(Collected data entries)
[start]

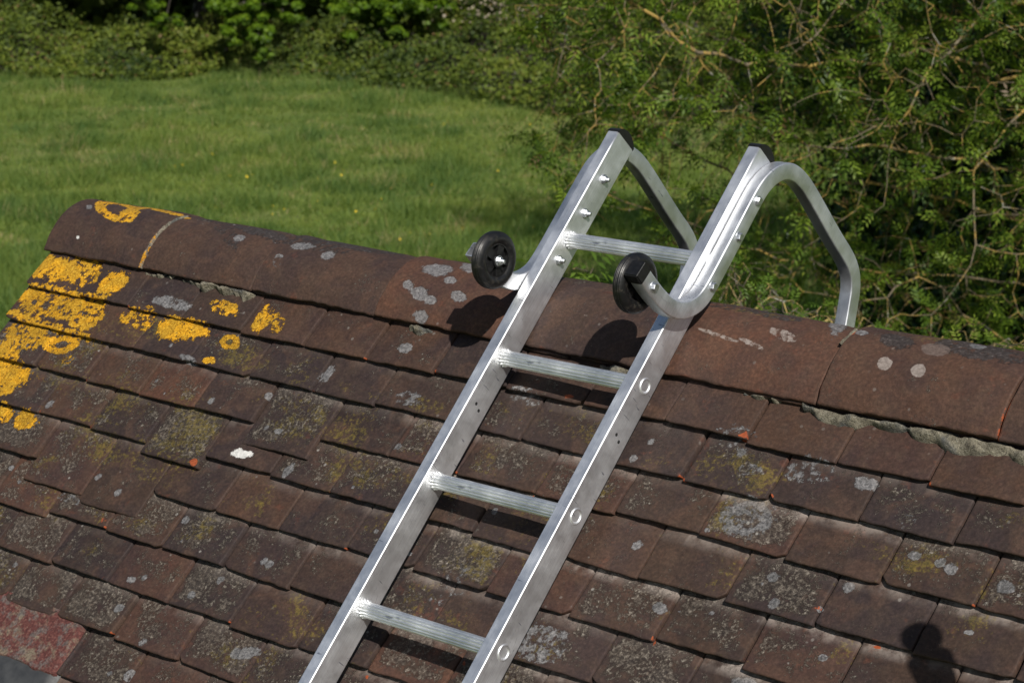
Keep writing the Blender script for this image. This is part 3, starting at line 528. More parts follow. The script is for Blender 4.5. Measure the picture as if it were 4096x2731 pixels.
# roof structure below, rear slope, gable and walls
def box_mesh(name, pts8):
    f = [(0, 1, 2, 3), (7, 6, 5, 4), (0, 4, 5, 1), (1, 5, 6, 2), (2, 6, 7, 3), (3, 7, 4, 0)]
    return mesh_np(name, pts8, f)
def prism(name, poly, x0, x1, mat, parent, frame=None):
    n = len(poly); bm = bmesh.new()
    a = [bm.verts.new((x0, p[0], p[1])) for p in poly]; b = [bm.verts.new((x1, p[0], p[1])) for p in poly]
    bm.faces.new(a); bm.faces.new(b[::-1])
    for i in range(n): bm.faces.new((a[i], b[i], b[(i + 1) % n], a[(i + 1) % n]))
    bmesh.ops.recalc_face_normals(bm, faces=bm.faces)
    me = bpy.data.meshes.new(name); bm.to_mesh(me); bm.free(); return link_mesh(name, me, mat, parent)
def mat_brick():
    n = NT('red brick wall'); P = n.coord()
    t = n.t.nodes.new('ShaderNodeTexBrick'); n.put(t.inputs['Vector'], n.mapping(P, (1, 1, 1), rot=(math.pi / 2, 0, 0)))
    t.inputs['Color1'].default_value = (.28, .10, .06, 1); t.inputs['Color2'].default_value = (.20, .075, .05, 1); t.inputs['Mortar'].default_value = (.35, .32, .27, 1)
    t.inputs['Scale'].default_value = 1.0; t.inputs['Brick Width'].default_value = .225; t.inputs['Row Height'].default_value = .075; t.inputs['Mortar Size'].default_value = .01
    return n.done(t.outputs[0], .9, 0, n.bump(n.noise(P, 60, 4), .003, .6))
BRICK = mat_brick()
TIMB = mat_plain('dark roof timber', (.05, .04, .032), .85, 0, 30)
# timber deck under the front tiles (roof frame)
dk = prism('roof_deck', [(.120, -.030), (.120, -.050), (-2.2, -.050), (-2.2, -.030)], XL * P_ + .03, 2.3, TIMB, roof)
def RF(v, n): return (v * cp - n * sp_, v * sp_ + n * cp)           # roof frame -> (horizontal, height)
hA = .179                                                          # crest axis
fr = RF(.118, -.034); bk = (2 * hA - fr[0], fr[1])
cz = -GROUND
prism('mortar_core', [(fr[0], fr[1] + cz - .0), (hA - .04, fr[1] + .035 + cz), (hA + .04, fr[1] + .035 + cz), (bk[0], bk[1] + cz), (bk[0], bk[1] - .08 + cz), (fr[0], fr[1] - .08 + cz)], XL * P_ + .03, 2.3, MORT, house)
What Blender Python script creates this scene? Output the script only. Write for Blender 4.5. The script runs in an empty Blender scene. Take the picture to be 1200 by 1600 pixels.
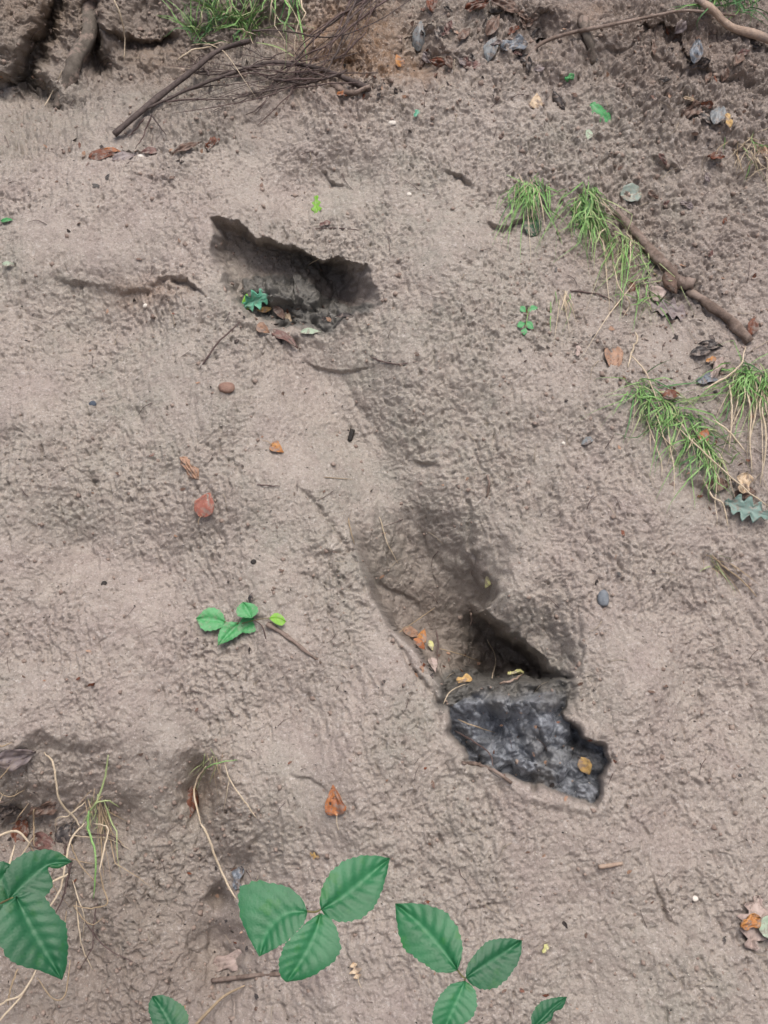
import bpy, math, random
import numpy as np
from mathutils import Vector, Matrix

# ------------------------------------------------------------------ camera, sky, sun, exposure
SC = bpy.context.scene
COL = SC.collection
PITCH = math.radians(-28.0)
CAM = Vector((0.0, 0.0, 1.6))
FPX = 800.0 / math.tan(math.radians(27.5))            # focal length in photo pixels (1200 x 1600 photo)
cam_d = bpy.data.cameras.new("camera")
cam_d.sensor_fit = 'VERTICAL'
cam_d.angle = math.radians(55.0)
cam_d.clip_start = 0.05
cam_d.clip_end = 200.0
cam = bpy.data.objects.new("camera", cam_d)
COL.objects.link(cam)
cam.location = CAM
cam.rotation_euler = (math.radians(90.0) + PITCH, 0, 0)
SC.camera = cam

SUN_EL, SUN_ROT = math.radians(72), math.radians(200)   # overcast: a wide weak sun behind the viewer
world = bpy.data.worlds.new("World")
SC.world = world
world.use_nodes = True
wn = world.node_tree
wn.nodes.clear()
w_out = wn.nodes.new("ShaderNodeOutputWorld")
w_bg = wn.nodes.new("ShaderNodeBackground")
w_sky = wn.nodes.new("ShaderNodeTexSky")
w_sky.sky_type = 'NISHITA'
w_sky.sun_disc = False
w_sky.sun_elevation = SUN_EL
w_sky.sun_rotation = SUN_ROT
w_sky.air_density = 0.7
w_sky.dust_density = 6.0
w_sky.ozone_density = 0.3
w_bg.inputs["Strength"].default_value = 0.115
wn.links.new(w_sky.outputs[0], w_bg.inputs[0])
wn.links.new(w_bg.outputs[0], w_out.inputs[0])
sun_d = bpy.data.lights.new("sun", 'SUN')
sun_d.energy = 2.0
sun_d.angle = math.radians(38)
sun_d.color = (1.0, 0.97, 0.93)
sun = bpy.data.objects.new("sun", sun_d)
COL.objects.link(sun)
# direction towards the sun: behind and above the viewer, a little to the right
_az = math.radians(-72)
_sd = Vector((math.cos(SUN_EL) * math.cos(_az), math.cos(SUN_EL) * math.sin(_az), math.sin(SUN_EL)))
sun.rotation_euler = _sd.to_track_quat('Z', 'Y').to_euler()
w_sky.sun_rotation = math.atan2(_sd.x, _sd.y)
SC.view_settings.view_transform = 'Standard'
SC.view_settings.look = 'None'
SC.view_settings.exposure = 0.37
SC.view_settings.gamma = 1.0

# ------------------------------------------------------------------ small numeric tools
rng = np.random.default_rng(7)
random.seed(7)


def perlin(x, y, seed=0):
    xi = np.floor(x); yi = np.floor(y)
    fx = (x - xi).astype(np.float32); fy = (y - yi).astype(np.float32)
    xi = xi.astype(np.int64); yi = yi.astype(np.int64)

    def grad(ix, iy, dx, dy):
        h = (ix * 374761393 + iy * 668265263 + seed * 982451653) & 0xffffffff
        h = ((h ^ (h >> 13)) * 1274126177) & 0xffffffff
        h = (h ^ (h >> 16)) & 1023
        a = h.astype(np.float32) * np.float32(2 * math.pi / 1024)
        return np.cos(a) * dx + np.sin(a) * dy
    u = fx * fx * fx * (fx * (fx * 6 - 15) + 10)
    v = fy * fy * fy * (fy * (fy * 6 - 15) + 10)
    a = grad(xi, yi, fx, fy); b = grad(xi + 1, yi, fx - 1, fy)
    c = grad(xi, yi + 1, fx, fy - 1); d = grad(xi + 1, yi + 1, fx - 1, fy - 1)
    return ((a + u * (b - a)) * (1 - v) + (c + u * (d - c)) * v) * np.float32(1.5)


def fbm(x, y, seed, n=4, gain=0.5):
    s = 0; a = 1.0
    for i in range(n):
        s = s + a * perlin(x * 2 ** i, y * 2 ** i, seed + i * 17)
        a *= gain
    return s


def clods(x, y, seed, size=0.62):
    """rounded lumps of uneven size, 0 in the gaps to 1 on top"""
    xi = np.floor(x).astype(np.int64); yi = np.floor(y).astype(np.int64)
    best = np.zeros(x.shape, np.float32)
    for dx in (-1, 0, 1):
        for dy in (-1, 0, 1):
            h = ((xi + dx) * 374761393 + (yi + dy) * 668265263 + seed * 982451653) & 0xffffffff
            h = ((h ^ (h >> 13)) * 1274126177) & 0xffffffff
            h = h ^ (h >> 16)
            jx = (h & 255) / 255.0; jy = ((h >> 8) & 255) / 255.0; r = size * (0.55 + 0.75 * ((h >> 16) & 255) / 255.0)
            q = 1 - ((x - xi - dx - jx) ** 2 + (y - yi - dy - jy) ** 2) / (r * r)
            best = np.maximum(best, np.sqrt(np.maximum(q, 0)) * r / size * 0.8)
    return best


def sst(a, b, x):
    t = np.clip((x - a) / (b - a), 0, 1)
    return t * t * (3 - 2 * t)


def lerpf(pts, x):
    p = np.array(pts, float)
    return np.interp(x, p[:, 0], p[:, 1])


def gauss(px, py, cx, cy, rx, ry):
    return np.exp(-(((px - cx) / rx) ** 2 + ((py - cy) / ry) ** 2))


def seg_dist(px, py, pts):
    """distance to a polyline, and the fraction along it"""
    best = np.full(px.shape, 1e9); frac = np.zeros(px.shape)
    n = len(pts) - 1
    for i in range(n):
        (x0, y0), (x1, y1) = pts[i], pts[i + 1]
        dx, dy = x1 - x0, y1 - y0
        t = np.clip(((px - x0) * dx + (py - y0) * dy) / (dx * dx + dy * dy), 0, 1)
        d = np.hypot(px - x0 - t * dx, py - y0 - t * dy)
        m = d < best
        best = np.where(m, d, best); frac = np.where(m, (i + t) / n, frac)
    return best, frac


def poly_sd(px, py, poly):
    """signed distance to a polygon, positive inside"""
    d, _ = seg_dist(px, py, list(poly) + [poly[0]])
    ins = np.zeros(px.shape, bool)
    n = len(poly)
    for i in range(n):
        (x0, y0), (x1, y1) = poly[i], poly[(i + 1) % n]
        if y0 == y1:
            continue
        c = (y0 > py) != (y1 > py)
        ins ^= c & (px < (x1 - x0) * (py - y0) / (y1 - y0) + x0)
    return np.where(ins, d, -d)


FWD = np.array((0, math.cos(PITCH), math.sin(PITCH)))
UPV = np.array((0, -math.sin(PITCH), math.cos(PITCH)))


def project(X, Y, Z):
    Zc = Z - CAM.z
    dep = np.maximum(Y * FWD[1] + Zc * FWD[2], 0.05)
    return 600 + FPX * X / dep, 800 - FPX * (Y * UPV[1] + Zc * UPV[2]) / dep


def pix_dir(px, py):
    v = Vector(((px - 600) / FPX, 0, 0)) + Vector(FWD) + Vector(UPV) * ((800 - py) / FPX)
    return v.normalized()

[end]

Find the word "this" in the records and pull out each line that has it.

RESULT BELOW.
Keep writing the Blender script for this image. This is part 3, starting at line 528. More parts follow. The script is for Blender 4.5. Measure the picture as if it were 4096x2731 pixels.
What Blender Python script creates this scene? Output the script only. Write for Blender 4.5. The script runs in an empty Blender scene. Take the picture to be 1200 by 1600 pixels.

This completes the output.